INFORMATION GIVEN:

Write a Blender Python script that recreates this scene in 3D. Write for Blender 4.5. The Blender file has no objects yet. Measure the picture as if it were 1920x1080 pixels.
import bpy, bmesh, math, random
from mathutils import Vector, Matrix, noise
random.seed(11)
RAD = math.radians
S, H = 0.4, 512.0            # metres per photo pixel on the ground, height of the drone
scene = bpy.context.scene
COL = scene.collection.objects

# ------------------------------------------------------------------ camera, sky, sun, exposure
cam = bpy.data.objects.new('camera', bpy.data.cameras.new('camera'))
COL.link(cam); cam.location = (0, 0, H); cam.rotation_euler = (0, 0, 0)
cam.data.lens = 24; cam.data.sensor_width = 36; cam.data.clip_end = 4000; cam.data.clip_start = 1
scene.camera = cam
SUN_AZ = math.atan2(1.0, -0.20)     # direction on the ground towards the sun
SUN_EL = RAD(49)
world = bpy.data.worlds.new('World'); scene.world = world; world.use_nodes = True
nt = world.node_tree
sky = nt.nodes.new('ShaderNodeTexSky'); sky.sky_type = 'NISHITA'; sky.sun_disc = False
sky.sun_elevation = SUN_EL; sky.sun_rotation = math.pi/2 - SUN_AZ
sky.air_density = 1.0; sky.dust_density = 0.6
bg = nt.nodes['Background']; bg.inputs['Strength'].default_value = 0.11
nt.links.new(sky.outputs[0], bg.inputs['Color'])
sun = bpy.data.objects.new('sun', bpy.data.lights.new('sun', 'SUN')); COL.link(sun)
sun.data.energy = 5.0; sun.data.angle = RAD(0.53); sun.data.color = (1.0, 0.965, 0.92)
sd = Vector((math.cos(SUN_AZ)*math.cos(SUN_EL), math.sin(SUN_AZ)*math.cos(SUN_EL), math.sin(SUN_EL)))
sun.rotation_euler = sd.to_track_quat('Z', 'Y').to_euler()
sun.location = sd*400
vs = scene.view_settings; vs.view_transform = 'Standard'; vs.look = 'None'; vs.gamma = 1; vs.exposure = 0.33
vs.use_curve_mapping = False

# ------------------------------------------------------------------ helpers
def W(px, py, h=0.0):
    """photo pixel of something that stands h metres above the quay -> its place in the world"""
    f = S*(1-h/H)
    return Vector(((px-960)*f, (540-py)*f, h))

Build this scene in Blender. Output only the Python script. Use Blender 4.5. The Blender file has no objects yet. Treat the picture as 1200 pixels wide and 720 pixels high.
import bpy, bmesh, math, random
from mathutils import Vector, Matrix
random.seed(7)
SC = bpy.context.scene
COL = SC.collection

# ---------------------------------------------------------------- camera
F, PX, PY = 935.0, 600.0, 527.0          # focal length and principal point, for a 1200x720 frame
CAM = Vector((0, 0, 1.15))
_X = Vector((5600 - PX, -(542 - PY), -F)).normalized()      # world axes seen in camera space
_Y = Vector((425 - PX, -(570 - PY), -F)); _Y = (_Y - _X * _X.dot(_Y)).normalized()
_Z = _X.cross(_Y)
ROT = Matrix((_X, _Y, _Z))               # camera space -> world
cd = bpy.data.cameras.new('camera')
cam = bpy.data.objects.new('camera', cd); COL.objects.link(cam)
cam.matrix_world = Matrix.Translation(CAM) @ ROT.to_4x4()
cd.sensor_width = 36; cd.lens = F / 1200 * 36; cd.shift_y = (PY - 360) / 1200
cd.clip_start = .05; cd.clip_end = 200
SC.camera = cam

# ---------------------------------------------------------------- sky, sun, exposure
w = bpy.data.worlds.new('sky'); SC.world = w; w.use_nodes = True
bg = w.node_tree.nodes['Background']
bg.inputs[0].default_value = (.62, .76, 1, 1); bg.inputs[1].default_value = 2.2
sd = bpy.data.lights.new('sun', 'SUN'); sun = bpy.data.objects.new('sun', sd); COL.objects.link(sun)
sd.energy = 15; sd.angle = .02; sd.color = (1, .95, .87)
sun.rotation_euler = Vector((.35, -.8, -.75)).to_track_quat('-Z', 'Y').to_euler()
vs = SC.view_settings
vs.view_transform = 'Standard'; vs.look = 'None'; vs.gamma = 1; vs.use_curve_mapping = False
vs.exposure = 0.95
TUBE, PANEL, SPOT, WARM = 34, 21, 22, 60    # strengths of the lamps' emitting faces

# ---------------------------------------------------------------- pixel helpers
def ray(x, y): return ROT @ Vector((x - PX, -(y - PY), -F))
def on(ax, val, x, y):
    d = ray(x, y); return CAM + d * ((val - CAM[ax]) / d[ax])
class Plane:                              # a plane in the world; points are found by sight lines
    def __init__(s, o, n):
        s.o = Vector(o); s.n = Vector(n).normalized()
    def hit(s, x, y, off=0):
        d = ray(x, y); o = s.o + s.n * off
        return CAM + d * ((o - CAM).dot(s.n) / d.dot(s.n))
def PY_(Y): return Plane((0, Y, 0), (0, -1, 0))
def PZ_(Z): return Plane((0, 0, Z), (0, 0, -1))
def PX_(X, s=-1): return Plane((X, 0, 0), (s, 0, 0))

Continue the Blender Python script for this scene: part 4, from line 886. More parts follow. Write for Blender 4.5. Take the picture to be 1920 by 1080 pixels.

WORK REQUIRED: Pick out each line above that includes "Python" and show it.

OUTPUT OF THE EXERCISE:
Write a Blender Python script that recreates this scene in 3D. Write for Blender 4.5. The Blender file has no objects yet. Measure the picture as if it were 1920x1080 pixels.
Build this scene in Blender. Output only the Python script. Use Blender 4.5. The Blender file has no objects yet. Treat the picture as 1200 pixels wide and 720 pixels high.
Continue the Blender Python script for this scene: part 4, from line 886. More parts follow. Write for Blender 4.5. Take the picture to be 1920 by 1080 pixels.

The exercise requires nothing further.